EXERCISE:
Copy out each line of the material below with no changes.

=-=-=

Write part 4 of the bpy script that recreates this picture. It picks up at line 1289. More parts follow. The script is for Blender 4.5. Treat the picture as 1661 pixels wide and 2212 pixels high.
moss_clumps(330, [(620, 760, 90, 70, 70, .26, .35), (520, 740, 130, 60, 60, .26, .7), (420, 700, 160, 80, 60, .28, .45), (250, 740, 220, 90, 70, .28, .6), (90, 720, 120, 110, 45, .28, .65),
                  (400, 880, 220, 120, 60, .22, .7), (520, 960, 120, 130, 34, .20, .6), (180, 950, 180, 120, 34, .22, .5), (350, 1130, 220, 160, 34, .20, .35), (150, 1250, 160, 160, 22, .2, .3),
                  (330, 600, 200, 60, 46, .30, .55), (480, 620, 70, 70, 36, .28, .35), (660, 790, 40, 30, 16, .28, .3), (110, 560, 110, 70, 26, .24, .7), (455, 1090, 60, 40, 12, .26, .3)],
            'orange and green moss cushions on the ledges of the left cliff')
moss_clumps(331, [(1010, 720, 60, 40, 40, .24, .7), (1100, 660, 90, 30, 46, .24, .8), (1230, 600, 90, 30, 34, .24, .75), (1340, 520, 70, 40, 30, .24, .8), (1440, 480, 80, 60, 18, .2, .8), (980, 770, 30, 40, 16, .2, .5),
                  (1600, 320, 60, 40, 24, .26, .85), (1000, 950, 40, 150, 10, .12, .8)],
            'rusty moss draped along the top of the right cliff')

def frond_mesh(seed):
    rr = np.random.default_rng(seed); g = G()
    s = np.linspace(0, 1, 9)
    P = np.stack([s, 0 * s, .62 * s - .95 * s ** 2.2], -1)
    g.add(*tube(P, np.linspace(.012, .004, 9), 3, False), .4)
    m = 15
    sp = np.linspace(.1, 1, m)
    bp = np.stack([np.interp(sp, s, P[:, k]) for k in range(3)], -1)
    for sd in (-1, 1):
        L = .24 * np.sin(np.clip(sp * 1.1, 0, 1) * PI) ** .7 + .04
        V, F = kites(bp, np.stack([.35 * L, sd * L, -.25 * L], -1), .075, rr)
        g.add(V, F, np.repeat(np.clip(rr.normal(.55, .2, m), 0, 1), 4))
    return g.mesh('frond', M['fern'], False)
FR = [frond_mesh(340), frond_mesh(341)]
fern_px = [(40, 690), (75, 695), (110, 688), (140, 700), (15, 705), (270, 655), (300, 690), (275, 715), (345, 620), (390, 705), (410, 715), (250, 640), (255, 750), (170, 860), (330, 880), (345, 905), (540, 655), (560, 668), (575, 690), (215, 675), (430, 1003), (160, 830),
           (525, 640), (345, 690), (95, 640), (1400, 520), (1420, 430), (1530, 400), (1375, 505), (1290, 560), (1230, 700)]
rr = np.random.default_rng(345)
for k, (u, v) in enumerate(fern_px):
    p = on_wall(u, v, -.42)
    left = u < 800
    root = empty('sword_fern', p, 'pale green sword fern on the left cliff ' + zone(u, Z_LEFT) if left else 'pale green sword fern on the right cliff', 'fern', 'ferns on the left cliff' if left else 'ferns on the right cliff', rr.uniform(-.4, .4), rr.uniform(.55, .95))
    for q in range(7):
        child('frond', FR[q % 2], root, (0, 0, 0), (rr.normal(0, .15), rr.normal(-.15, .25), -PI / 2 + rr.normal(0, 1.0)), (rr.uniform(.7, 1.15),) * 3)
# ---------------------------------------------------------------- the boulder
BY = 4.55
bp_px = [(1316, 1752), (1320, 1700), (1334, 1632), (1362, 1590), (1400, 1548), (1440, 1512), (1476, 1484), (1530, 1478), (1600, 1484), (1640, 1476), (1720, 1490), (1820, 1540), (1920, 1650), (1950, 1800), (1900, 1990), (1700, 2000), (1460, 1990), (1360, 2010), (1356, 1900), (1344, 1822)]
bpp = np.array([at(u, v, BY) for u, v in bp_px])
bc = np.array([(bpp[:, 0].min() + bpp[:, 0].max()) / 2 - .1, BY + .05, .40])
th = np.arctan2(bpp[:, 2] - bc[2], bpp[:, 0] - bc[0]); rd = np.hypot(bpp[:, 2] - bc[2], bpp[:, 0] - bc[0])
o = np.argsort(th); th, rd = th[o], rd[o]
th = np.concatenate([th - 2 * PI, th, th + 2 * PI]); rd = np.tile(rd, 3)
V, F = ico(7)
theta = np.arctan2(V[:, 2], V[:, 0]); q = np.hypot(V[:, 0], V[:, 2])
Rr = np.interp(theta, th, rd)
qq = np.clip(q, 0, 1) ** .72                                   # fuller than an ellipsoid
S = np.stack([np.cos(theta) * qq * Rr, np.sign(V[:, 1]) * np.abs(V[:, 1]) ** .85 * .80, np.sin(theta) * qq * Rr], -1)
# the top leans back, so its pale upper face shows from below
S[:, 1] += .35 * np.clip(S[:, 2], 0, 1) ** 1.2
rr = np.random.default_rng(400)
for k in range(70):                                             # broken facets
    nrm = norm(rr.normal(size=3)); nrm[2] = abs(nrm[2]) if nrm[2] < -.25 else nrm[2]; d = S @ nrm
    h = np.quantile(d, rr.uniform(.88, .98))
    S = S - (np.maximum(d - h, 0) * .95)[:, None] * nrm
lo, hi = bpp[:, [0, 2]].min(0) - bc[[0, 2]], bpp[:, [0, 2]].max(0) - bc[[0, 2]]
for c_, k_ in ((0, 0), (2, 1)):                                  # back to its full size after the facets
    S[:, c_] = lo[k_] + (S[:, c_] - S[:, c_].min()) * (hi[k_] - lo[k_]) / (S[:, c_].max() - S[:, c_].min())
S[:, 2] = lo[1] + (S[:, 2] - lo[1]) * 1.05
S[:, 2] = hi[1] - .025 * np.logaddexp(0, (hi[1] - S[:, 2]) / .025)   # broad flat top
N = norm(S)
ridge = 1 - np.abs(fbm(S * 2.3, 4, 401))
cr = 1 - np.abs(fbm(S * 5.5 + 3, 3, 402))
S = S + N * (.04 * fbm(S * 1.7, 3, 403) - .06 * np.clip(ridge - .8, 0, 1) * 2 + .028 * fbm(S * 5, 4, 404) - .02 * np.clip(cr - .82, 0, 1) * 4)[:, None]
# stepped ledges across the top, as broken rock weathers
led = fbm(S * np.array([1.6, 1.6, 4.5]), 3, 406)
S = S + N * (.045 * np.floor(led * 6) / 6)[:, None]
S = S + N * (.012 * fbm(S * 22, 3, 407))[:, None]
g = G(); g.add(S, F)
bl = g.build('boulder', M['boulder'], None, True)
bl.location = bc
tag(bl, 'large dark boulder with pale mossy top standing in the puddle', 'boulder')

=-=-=

REPLY TO THE TASK:
Write part 4 of the bpy script that recreates this picture. It picks up at line 1289. More parts follow. The script is for Blender 4.5. Treat the picture as 1661 pixels wide and 2212 pixels high.
moss_clumps(330, [(620, 760, 90, 70, 70, .26, .35), (520, 740, 130, 60, 60, .26, .7), (420, 700, 160, 80, 60, .28, .45), (250, 740, 220, 90, 70, .28, .6), (90, 720, 120, 110, 45, .28, .65),
                  (400, 880, 220, 120, 60, .22, .7), (520, 960, 120, 130, 34, .20, .6), (180, 950, 180, 120, 34, .22, .5), (350, 1130, 220, 160, 34, .20, .35), (150, 1250, 160, 160, 22, .2, .3),
                  (330, 600, 200, 60, 46, .30, .55), (480, 620, 70, 70, 36, .28, .35), (660, 790, 40, 30, 16, .28, .3), (110, 560, 110, 70, 26, .24, .7), (455, 1090, 60, 40, 12, .26, .3)],
            'orange and green moss cushions on the ledges of the left cliff')
moss_clumps(331, [(1010, 720, 60, 40, 40, .24, .7), (1100, 660, 90, 30, 46, .24, .8), (1230, 600, 90, 30, 34, .24, .75), (1340, 520, 70, 40, 30, .24, .8), (1440, 480, 80, 60, 18, .2, .8), (980, 770, 30, 40, 16, .2, .5),
                  (1600, 320, 60, 40, 24, .26, .85), (1000, 950, 40, 150, 10, .12, .8)],
            'rusty moss draped along the top of the right cliff')

def frond_mesh(seed):
    rr = np.random.default_rng(seed); g = G()
    s = np.linspace(0, 1, 9)
    P = np.stack([s, 0 * s, .62 * s - .95 * s ** 2.2], -1)
    g.add(*tube(P, np.linspace(.012, .004, 9), 3, False), .4)
    m = 15
    sp = np.linspace(.1, 1, m)
    bp = np.stack([np.interp(sp, s, P[:, k]) for k in range(3)], -1)
    for sd in (-1, 1):
        L = .24 * np.sin(np.clip(sp * 1.1, 0, 1) * PI) ** .7 + .04
        V, F = kites(bp, np.stack([.35 * L, sd * L, -.25 * L], -1), .075, rr)
        g.add(V, F, np.repeat(np.clip(rr.normal(.55, .2, m), 0, 1), 4))
    return g.mesh('frond', M['fern'], False)
FR = [frond_mesh(340), frond_mesh(341)]
fern_px = [(40, 690), (75, 695), (110, 688), (140, 700), (15, 705), (270, 655), (300, 690), (275, 715), (345, 620), (390, 705), (410, 715), (250, 640), (255, 750), (170, 860), (330, 880), (345, 905), (540, 655), (560, 668), (575, 690), (215, 675), (430, 1003), (160, 830),
           (525, 640), (345, 690), (95, 640), (1400, 520), (1420, 430), (1530, 400), (1375, 505), (1290, 560), (1230, 700)]
rr = np.random.default_rng(345)
for k, (u, v) in enumerate(fern_px):
    p = on_wall(u, v, -.42)
    left = u < 800
    root = empty('sword_fern', p, 'pale green sword fern on the left cliff ' + zone(u, Z_LEFT) if left else 'pale green sword fern on the right cliff', 'fern', 'ferns on the left cliff' if left else 'ferns on the right cliff', rr.uniform(-.4, .4), rr.uniform(.55, .95))
    for q in range(7):
        child('frond', FR[q % 2], root, (0, 0, 0), (rr.normal(0, .15), rr.normal(-.15, .25), -PI / 2 + rr.normal(0, 1.0)), (rr.uniform(.7, 1.15),) * 3)
# ---------------------------------------------------------------- the boulder
BY = 4.55
bp_px = [(1316, 1752), (1320, 1700), (1334, 1632), (1362, 1590), (1400, 1548), (1440, 1512), (1476, 1484), (1530, 1478), (1600, 1484), (1640, 1476), (1720, 1490), (1820, 1540), (1920, 1650), (1950, 1800), (1900, 1990), (1700, 2000), (1460, 1990), (1360, 2010), (1356, 1900), (1344, 1822)]
bpp = np.array([at(u, v, BY) for u, v in bp_px])
bc = np.array([(bpp[:, 0].min() + bpp[:, 0].max()) / 2 - .1, BY + .05, .40])
th = np.arctan2(bpp[:, 2] - bc[2], bpp[:, 0] - bc[0]); rd = np.hypot(bpp[:, 2] - bc[2], bpp[:, 0] - bc[0])
o = np.argsort(th); th, rd = th[o], rd[o]
th = np.concatenate([th - 2 * PI, th, th + 2 * PI]); rd = np.tile(rd, 3)
V, F = ico(7)
theta = np.arctan2(V[:, 2], V[:, 0]); q = np.hypot(V[:, 0], V[:, 2])
Rr = np.interp(theta, th, rd)
qq = np.clip(q, 0, 1) ** .72                                   # fuller than an ellipsoid
S = np.stack([np.cos(theta) * qq * Rr, np.sign(V[:, 1]) * np.abs(V[:, 1]) ** .85 * .80, np.sin(theta) * qq * Rr], -1)
# the top leans back, so its pale upper face shows from below
S[:, 1] += .35 * np.clip(S[:, 2], 0, 1) ** 1.2
rr = np.random.default_rng(400)
for k in range(70):                                             # broken facets
    nrm = norm(rr.normal(size=3)); nrm[2] = abs(nrm[2]) if nrm[2] < -.25 else nrm[2]; d = S @ nrm
    h = np.quantile(d, rr.uniform(.88, .98))
    S = S - (np.maximum(d - h, 0) * .95)[:, None] * nrm
lo, hi = bpp[:, [0, 2]].min(0) - bc[[0, 2]], bpp[:, [0, 2]].max(0) - bc[[0, 2]]
for c_, k_ in ((0, 0), (2, 1)):                                  # back to its full size after the facets
    S[:, c_] = lo[k_] + (S[:, c_] - S[:, c_].min()) * (hi[k_] - lo[k_]) / (S[:, c_].max() - S[:, c_].min())
S[:, 2] = lo[1] + (S[:, 2] - lo[1]) * 1.05
S[:, 2] = hi[1] - .025 * np.logaddexp(0, (hi[1] - S[:, 2]) / .025)   # broad flat top
N = norm(S)
ridge = 1 - np.abs(fbm(S * 2.3, 4, 401))
cr = 1 - np.abs(fbm(S * 5.5 + 3, 3, 402))
S = S + N * (.04 * fbm(S * 1.7, 3, 403) - .06 * np.clip(ridge - .8, 0, 1) * 2 + .028 * fbm(S * 5, 4, 404) - .02 * np.clip(cr - .82, 0, 1) * 4)[:, None]
# stepped ledges across the top, as broken rock weathers
led = fbm(S * np.array([1.6, 1.6, 4.5]), 3, 406)
S = S + N * (.045 * np.floor(led * 6) / 6)[:, None]
S = S + N * (.012 * fbm(S * 22, 3, 407))[:, None]
g = G(); g.add(S, F)
bl = g.build('boulder', M['boulder'], None, True)
bl.location = bc
tag(bl, 'large dark boulder with pale mossy top standing in the puddle', 'boulder')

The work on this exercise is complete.